— Task description —
All lines in the data bearing the string "parts" should be identified and copied.

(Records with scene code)
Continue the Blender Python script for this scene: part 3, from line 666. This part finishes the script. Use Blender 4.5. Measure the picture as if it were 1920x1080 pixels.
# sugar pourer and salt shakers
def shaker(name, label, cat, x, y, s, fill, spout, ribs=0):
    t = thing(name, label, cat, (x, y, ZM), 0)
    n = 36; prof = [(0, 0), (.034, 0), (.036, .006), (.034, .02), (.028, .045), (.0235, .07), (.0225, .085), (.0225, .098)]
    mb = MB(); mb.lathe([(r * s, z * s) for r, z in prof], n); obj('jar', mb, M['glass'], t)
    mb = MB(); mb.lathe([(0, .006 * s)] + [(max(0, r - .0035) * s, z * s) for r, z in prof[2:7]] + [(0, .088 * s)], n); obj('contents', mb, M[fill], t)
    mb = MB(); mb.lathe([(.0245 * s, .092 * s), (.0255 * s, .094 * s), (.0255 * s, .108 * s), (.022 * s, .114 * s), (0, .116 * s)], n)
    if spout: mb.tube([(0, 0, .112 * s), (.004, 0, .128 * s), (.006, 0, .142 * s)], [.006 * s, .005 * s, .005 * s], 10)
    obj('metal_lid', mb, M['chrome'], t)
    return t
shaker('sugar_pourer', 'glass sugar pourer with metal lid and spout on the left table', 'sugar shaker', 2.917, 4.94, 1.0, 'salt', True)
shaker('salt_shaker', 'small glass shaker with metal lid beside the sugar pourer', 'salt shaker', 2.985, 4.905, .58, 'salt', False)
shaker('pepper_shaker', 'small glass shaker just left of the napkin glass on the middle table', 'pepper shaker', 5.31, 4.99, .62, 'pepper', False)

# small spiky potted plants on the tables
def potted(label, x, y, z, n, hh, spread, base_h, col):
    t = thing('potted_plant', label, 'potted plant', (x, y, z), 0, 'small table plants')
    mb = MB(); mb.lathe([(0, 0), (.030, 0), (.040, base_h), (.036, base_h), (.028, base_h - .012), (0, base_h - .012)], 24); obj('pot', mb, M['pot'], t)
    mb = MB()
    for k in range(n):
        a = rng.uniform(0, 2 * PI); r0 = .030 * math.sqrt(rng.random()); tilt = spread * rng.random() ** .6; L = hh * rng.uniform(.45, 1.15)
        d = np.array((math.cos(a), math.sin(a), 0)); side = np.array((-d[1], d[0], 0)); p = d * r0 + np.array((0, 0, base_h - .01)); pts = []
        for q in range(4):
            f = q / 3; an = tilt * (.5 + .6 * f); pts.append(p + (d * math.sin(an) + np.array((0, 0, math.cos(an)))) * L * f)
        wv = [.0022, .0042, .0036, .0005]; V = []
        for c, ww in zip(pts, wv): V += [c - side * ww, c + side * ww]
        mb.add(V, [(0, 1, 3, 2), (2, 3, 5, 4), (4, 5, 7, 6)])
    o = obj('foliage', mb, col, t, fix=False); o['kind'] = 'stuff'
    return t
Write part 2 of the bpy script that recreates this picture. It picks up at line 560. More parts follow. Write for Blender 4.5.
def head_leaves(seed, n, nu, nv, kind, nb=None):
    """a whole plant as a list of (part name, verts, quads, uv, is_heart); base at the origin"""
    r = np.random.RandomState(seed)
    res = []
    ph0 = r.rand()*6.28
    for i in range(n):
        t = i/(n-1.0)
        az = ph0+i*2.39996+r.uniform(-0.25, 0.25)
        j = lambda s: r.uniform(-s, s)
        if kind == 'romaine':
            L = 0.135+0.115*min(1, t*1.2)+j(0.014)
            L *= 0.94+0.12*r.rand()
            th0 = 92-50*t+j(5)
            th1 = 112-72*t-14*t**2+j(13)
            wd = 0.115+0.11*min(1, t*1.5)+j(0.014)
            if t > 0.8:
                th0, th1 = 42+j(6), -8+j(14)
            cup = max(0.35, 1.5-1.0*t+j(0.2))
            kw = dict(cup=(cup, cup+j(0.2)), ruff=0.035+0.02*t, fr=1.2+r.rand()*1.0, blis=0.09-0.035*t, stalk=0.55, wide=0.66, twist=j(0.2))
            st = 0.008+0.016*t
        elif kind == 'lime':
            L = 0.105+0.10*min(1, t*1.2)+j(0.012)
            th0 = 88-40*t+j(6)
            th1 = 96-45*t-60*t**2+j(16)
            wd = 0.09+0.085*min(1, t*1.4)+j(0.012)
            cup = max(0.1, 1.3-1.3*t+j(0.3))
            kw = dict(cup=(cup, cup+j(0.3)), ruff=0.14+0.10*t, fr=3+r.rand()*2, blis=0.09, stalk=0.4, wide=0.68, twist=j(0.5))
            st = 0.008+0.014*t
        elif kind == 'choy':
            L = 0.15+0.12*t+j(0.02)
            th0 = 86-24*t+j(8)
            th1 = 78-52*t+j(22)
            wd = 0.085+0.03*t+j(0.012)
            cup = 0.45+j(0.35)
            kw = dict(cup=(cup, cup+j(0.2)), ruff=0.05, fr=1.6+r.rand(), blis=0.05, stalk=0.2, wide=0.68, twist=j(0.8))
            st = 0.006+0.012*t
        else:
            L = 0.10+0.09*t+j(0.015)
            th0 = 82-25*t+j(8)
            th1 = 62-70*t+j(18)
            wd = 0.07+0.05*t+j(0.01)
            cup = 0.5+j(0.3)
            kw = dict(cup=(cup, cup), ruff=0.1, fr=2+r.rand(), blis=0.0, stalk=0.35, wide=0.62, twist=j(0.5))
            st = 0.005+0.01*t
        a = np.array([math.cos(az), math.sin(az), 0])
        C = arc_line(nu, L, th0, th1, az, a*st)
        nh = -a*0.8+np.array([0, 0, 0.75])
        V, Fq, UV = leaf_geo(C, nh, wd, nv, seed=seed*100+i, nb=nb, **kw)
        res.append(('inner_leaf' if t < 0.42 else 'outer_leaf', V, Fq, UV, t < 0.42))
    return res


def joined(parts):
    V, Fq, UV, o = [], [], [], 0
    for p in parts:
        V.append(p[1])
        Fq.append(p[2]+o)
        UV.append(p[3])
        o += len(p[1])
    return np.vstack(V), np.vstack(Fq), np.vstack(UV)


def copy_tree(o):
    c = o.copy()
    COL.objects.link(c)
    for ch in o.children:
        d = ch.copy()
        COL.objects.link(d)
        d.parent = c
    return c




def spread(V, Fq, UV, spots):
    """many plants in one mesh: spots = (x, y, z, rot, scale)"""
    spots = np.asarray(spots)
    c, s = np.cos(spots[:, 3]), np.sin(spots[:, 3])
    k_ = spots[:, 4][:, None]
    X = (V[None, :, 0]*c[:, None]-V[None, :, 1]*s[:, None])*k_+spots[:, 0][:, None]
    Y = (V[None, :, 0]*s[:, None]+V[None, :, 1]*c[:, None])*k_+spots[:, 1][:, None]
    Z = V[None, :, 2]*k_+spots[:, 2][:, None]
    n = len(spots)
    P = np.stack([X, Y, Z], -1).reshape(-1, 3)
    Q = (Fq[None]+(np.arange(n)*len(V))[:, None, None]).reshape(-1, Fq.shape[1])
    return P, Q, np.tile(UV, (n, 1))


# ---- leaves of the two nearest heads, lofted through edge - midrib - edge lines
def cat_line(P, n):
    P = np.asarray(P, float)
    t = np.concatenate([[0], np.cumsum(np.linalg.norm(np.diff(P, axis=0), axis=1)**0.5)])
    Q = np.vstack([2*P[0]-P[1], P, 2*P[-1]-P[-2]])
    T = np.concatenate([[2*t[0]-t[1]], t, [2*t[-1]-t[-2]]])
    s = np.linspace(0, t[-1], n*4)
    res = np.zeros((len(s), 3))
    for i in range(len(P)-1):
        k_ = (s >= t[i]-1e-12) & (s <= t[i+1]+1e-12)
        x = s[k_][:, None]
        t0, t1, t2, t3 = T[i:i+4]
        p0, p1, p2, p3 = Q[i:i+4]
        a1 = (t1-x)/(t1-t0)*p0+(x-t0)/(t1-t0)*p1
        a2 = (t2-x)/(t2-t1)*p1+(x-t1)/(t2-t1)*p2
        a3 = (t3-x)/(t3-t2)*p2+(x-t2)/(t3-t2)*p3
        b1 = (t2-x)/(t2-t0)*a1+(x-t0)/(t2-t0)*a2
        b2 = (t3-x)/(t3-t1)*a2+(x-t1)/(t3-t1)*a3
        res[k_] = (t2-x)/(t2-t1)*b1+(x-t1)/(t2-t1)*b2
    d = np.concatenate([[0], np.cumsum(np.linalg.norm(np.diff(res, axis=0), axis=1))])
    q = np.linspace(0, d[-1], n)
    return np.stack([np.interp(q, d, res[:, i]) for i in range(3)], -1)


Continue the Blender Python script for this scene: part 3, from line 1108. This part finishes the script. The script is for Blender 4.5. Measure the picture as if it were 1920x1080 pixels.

— Result of the task —
Write part 2 of the bpy script that recreates this picture. It picks up at line 560. More parts follow. Write for Blender 4.5.
def joined(parts):
    for p in parts:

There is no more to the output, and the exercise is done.